--- BEGIN ---

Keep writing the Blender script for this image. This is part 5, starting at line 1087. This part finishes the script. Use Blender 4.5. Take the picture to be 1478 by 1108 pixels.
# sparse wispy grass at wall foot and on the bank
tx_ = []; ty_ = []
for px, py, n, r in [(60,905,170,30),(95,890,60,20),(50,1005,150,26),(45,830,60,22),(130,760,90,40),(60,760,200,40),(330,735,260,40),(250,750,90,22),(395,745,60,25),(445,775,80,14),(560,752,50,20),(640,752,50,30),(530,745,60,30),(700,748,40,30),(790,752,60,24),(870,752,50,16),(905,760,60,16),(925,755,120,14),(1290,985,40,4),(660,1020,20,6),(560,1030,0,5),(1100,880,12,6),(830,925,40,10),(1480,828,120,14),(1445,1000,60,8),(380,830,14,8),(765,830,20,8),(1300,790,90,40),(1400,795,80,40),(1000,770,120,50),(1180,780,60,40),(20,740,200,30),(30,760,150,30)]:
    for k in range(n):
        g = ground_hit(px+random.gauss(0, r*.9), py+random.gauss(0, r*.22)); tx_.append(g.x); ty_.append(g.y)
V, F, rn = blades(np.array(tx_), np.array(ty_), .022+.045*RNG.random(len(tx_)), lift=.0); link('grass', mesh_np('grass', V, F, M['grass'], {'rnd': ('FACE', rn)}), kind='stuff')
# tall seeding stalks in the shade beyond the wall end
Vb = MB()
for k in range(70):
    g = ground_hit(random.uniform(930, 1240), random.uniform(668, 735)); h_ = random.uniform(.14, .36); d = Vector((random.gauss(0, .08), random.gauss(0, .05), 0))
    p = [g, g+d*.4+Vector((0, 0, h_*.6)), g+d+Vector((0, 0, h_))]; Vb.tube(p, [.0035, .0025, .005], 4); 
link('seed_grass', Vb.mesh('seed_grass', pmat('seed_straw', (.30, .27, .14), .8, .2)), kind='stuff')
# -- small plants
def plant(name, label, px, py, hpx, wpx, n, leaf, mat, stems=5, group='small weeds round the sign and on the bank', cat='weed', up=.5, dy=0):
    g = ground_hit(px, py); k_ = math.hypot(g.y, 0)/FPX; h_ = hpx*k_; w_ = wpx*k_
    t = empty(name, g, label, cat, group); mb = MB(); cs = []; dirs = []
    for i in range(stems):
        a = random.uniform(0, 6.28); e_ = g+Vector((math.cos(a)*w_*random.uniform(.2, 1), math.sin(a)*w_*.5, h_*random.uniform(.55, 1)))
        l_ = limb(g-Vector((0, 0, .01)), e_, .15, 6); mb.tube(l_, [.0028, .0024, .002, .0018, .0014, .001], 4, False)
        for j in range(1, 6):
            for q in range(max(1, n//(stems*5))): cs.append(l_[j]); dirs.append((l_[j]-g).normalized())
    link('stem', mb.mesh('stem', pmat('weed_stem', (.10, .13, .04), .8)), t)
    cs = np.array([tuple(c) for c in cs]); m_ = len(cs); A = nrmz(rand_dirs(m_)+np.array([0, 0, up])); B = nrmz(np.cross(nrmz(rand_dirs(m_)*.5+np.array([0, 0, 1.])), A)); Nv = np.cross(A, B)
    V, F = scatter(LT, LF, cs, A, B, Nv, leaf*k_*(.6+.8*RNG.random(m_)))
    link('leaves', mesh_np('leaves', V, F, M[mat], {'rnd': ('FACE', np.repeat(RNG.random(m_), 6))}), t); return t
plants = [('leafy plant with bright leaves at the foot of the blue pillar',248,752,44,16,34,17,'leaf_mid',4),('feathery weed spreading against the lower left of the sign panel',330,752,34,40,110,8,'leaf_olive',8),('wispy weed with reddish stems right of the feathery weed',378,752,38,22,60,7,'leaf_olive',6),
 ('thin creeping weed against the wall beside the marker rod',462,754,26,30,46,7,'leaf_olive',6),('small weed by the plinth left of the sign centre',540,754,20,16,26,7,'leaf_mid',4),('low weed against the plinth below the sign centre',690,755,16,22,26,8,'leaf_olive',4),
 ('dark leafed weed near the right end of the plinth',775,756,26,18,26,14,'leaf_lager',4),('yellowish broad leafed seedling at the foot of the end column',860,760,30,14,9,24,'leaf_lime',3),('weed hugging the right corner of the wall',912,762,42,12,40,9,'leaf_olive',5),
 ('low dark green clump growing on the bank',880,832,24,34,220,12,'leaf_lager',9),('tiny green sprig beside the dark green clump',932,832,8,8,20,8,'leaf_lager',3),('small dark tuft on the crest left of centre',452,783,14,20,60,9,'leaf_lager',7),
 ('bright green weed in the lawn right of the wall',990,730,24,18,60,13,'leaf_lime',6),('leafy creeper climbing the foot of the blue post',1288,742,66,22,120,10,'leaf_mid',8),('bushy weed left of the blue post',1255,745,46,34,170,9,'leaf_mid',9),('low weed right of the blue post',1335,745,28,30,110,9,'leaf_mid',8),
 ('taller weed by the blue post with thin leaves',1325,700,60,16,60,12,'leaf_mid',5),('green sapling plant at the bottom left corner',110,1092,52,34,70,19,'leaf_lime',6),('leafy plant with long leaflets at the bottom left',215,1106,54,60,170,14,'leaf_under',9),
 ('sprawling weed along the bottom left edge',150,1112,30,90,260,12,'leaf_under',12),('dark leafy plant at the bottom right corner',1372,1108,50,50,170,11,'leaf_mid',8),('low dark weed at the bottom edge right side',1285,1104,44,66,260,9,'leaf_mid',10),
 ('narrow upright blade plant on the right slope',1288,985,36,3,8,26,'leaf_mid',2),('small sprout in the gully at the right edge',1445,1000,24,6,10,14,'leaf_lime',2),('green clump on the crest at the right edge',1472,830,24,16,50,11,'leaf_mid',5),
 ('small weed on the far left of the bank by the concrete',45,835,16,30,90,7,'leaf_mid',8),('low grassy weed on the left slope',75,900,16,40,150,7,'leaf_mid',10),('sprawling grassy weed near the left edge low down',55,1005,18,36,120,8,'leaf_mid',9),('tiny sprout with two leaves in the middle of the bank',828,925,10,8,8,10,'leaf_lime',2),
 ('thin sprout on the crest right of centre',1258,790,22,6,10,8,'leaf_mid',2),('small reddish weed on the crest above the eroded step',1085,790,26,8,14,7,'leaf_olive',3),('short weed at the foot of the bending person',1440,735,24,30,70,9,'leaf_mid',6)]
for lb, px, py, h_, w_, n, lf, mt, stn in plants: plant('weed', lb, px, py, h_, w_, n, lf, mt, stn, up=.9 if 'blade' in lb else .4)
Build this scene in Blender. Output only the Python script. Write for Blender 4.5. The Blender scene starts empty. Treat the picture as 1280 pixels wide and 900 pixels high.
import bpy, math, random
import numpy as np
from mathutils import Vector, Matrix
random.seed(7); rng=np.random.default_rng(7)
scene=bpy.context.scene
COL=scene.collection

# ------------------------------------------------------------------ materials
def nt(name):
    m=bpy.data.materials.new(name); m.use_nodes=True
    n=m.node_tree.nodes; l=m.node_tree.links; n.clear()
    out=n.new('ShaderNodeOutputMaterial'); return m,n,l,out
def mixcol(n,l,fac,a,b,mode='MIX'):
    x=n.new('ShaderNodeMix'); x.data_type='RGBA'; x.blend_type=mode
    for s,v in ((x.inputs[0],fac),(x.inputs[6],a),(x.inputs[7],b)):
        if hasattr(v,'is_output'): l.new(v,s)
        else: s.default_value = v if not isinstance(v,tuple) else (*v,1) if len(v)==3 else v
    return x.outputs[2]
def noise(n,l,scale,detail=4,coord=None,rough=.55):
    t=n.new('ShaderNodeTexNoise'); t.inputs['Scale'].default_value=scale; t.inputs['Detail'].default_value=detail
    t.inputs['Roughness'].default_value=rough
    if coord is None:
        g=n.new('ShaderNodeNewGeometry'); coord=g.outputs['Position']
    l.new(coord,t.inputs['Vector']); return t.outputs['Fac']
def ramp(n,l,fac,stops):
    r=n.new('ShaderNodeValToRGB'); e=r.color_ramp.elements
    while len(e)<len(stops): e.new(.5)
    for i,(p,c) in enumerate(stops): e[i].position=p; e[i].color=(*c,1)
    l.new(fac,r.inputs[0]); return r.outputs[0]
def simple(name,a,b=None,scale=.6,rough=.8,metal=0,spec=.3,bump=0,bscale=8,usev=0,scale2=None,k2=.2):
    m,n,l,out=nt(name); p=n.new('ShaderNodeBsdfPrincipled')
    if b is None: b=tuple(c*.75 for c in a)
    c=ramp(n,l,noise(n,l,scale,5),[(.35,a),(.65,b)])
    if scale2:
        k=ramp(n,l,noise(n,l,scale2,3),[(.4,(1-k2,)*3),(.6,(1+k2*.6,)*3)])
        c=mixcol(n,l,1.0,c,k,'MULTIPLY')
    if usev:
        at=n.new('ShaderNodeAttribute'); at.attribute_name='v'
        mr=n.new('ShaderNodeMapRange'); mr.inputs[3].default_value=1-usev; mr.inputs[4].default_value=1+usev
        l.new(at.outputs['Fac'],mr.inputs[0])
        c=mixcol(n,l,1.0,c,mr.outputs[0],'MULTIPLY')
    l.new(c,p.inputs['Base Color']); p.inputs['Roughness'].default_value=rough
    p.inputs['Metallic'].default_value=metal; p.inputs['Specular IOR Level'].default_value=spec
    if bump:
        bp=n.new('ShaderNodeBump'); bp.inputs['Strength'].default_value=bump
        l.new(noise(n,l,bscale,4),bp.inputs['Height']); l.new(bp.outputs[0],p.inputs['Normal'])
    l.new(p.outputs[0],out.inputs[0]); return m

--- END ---

*BRIEF*.
Reproduce word for word the material above, beginning with the line that contains "Build this scene" and ending with the line that contains "COL=scene.collection".

*SOLUTION TO THE EXERCISE*.
Build this scene in Blender. Output only the Python script. Write for Blender 4.5. The Blender scene starts empty. Treat the picture as 1280 pixels wide and 900 pixels high.
import bpy, math, random
import numpy as np
from mathutils import Vector, Matrix
random.seed(7); rng=np.random.default_rng(7)
scene=bpy.context.scene
COL=scene.collection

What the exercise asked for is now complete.